## Start

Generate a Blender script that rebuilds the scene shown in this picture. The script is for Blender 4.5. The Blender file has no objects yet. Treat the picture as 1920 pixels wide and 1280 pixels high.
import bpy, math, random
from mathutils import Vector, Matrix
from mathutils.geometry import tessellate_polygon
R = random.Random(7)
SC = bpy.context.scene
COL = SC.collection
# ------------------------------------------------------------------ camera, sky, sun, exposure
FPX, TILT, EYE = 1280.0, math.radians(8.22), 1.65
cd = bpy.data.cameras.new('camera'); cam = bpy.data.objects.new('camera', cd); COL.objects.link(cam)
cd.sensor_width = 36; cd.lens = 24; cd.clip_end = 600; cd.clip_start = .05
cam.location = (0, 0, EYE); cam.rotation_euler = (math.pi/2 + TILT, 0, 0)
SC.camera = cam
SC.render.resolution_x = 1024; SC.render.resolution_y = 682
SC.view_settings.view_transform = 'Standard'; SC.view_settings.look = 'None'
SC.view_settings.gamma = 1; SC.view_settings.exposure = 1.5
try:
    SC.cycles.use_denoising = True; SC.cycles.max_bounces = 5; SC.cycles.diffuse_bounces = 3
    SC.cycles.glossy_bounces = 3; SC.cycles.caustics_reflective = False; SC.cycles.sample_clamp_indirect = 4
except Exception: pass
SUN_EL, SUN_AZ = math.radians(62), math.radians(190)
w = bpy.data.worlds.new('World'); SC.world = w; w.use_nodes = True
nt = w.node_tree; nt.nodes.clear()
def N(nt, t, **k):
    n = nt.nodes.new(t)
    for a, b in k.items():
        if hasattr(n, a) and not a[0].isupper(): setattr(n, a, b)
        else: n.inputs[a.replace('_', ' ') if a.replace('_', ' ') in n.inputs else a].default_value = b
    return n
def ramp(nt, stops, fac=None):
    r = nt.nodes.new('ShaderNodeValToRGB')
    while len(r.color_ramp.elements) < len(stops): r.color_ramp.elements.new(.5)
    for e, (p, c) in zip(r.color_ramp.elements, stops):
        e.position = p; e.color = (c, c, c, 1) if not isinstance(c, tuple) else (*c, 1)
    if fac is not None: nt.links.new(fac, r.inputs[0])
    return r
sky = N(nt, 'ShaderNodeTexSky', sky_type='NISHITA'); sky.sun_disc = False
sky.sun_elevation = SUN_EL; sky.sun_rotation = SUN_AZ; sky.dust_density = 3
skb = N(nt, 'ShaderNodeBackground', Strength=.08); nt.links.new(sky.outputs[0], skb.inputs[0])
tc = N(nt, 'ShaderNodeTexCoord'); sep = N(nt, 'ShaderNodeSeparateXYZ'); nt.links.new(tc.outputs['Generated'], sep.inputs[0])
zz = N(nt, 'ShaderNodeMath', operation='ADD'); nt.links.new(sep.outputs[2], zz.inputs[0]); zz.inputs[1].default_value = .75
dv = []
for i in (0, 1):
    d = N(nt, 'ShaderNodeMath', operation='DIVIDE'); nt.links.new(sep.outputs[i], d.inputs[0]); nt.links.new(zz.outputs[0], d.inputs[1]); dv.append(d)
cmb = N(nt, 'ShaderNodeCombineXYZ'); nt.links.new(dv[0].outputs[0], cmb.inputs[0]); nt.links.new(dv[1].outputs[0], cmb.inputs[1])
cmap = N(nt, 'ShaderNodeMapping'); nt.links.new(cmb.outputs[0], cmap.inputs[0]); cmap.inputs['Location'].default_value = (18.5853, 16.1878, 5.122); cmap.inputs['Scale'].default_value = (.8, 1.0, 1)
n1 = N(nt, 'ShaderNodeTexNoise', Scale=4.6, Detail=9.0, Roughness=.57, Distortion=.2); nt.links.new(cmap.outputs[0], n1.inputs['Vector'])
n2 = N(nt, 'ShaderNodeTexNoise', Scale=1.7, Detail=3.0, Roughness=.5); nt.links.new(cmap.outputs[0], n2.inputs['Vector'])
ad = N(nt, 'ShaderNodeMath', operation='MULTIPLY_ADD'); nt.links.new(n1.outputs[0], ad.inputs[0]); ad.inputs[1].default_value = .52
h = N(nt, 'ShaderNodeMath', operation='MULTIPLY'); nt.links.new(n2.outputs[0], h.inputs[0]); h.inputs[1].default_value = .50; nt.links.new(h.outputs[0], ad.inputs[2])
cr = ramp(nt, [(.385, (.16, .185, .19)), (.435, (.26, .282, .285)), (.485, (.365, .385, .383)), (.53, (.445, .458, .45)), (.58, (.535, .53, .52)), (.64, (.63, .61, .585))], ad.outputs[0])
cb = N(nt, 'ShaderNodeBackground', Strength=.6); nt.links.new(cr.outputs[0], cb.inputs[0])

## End

Please set down the whole listing above without altering a single line.

- **THE RESULT**:
Generate a Blender script that rebuilds the scene shown in this picture. The script is for Blender 4.5. The Blender file has no objects yet. Treat the picture as 1920 pixels wide and 1280 pixels high.
import bpy, math, random
from mathutils import Vector, Matrix
from mathutils.geometry import tessellate_polygon
R = random.Random(7)
SC = bpy.context.scene
COL = SC.collection
# ------------------------------------------------------------------ camera, sky, sun, exposure
FPX, TILT, EYE = 1280.0, math.radians(8.22), 1.65
cd = bpy.data.cameras.new('camera'); cam = bpy.data.objects.new('camera', cd); COL.objects.link(cam)
cd.sensor_width = 36; cd.lens = 24; cd.clip_end = 600; cd.clip_start = .05
cam.location = (0, 0, EYE); cam.rotation_euler = (math.pi/2 + TILT, 0, 0)
SC.camera = cam
SC.render.resolution_x = 1024; SC.render.resolution_y = 682
SC.view_settings.view_transform = 'Standard'; SC.view_settings.look = 'None'
SC.view_settings.gamma = 1; SC.view_settings.exposure = 1.5
try:
    SC.cycles.use_denoising = True; SC.cycles.max_bounces = 5; SC.cycles.diffuse_bounces = 3
    SC.cycles.glossy_bounces = 3; SC.cycles.caustics_reflective = False; SC.cycles.sample_clamp_indirect = 4
except Exception: pass
SUN_EL, SUN_AZ = math.radians(62), math.radians(190)
w = bpy.data.worlds.new('World'); SC.world = w; w.use_nodes = True
nt = w.node_tree; nt.nodes.clear()
def N(nt, t, **k):
    n = nt.nodes.new(t)
    for a, b in k.items():
        if hasattr(n, a) and not a[0].isupper(): setattr(n, a, b)
        else: n.inputs[a.replace('_', ' ') if a.replace('_', ' ') in n.inputs else a].default_value = b
    return n
def ramp(nt, stops, fac=None):
    r = nt.nodes.new('ShaderNodeValToRGB')
    while len(r.color_ramp.elements) < len(stops): r.color_ramp.elements.new(.5)
    for e, (p, c) in zip(r.color_ramp.elements, stops):
        e.position = p; e.color = (c, c, c, 1) if not isinstance(c, tuple) else (*c, 1)
    if fac is not None: nt.links.new(fac, r.inputs[0])
    return r
sky = N(nt, 'ShaderNodeTexSky', sky_type='NISHITA'); sky.sun_disc = False
sky.sun_elevation = SUN_EL; sky.sun_rotation = SUN_AZ; sky.dust_density = 3
skb = N(nt, 'ShaderNodeBackground', Strength=.08); nt.links.new(sky.outputs[0], skb.inputs[0])
tc = N(nt, 'ShaderNodeTexCoord'); sep = N(nt, 'ShaderNodeSeparateXYZ'); nt.links.new(tc.outputs['Generated'], sep.inputs[0])
zz = N(nt, 'ShaderNodeMath', operation='ADD'); nt.links.new(sep.outputs[2], zz.inputs[0]); zz.inputs[1].default_value = .75
dv = []
for i in (0, 1):
    d = N(nt, 'ShaderNodeMath', operation='DIVIDE'); nt.links.new(sep.outputs[i], d.inputs[0]); nt.links.new(zz.outputs[0], d.inputs[1]); dv.append(d)
cmb = N(nt, 'ShaderNodeCombineXYZ'); nt.links.new(dv[0].outputs[0], cmb.inputs[0]); nt.links.new(dv[1].outputs[0], cmb.inputs[1])
cmap = N(nt, 'ShaderNodeMapping'); nt.links.new(cmb.outputs[0], cmap.inputs[0]); cmap.inputs['Location'].default_value = (18.5853, 16.1878, 5.122); cmap.inputs['Scale'].default_value = (.8, 1.0, 1)
n1 = N(nt, 'ShaderNodeTexNoise', Scale=4.6, Detail=9.0, Roughness=.57, Distortion=.2); nt.links.new(cmap.outputs[0], n1.inputs['Vector'])
n2 = N(nt, 'ShaderNodeTexNoise', Scale=1.7, Detail=3.0, Roughness=.5); nt.links.new(cmap.outputs[0], n2.inputs['Vector'])
ad = N(nt, 'ShaderNodeMath', operation='MULTIPLY_ADD'); nt.links.new(n1.outputs[0], ad.inputs[0]); ad.inputs[1].default_value = .52
h = N(nt, 'ShaderNodeMath', operation='MULTIPLY'); nt.links.new(n2.outputs[0], h.inputs[0]); h.inputs[1].default_value = .50; nt.links.new(h.outputs[0], ad.inputs[2])
cr = ramp(nt, [(.385, (.16, .185, .19)), (.435, (.26, .282, .285)), (.485, (.365, .385, .383)), (.53, (.445, .458, .45)), (.58, (.535, .53, .52)), (.64, (.63, .61, .585))], ad.outputs[0])
cb = N(nt, 'ShaderNodeBackground', Strength=.6); nt.links.new(cr.outputs[0], cb.inputs[0])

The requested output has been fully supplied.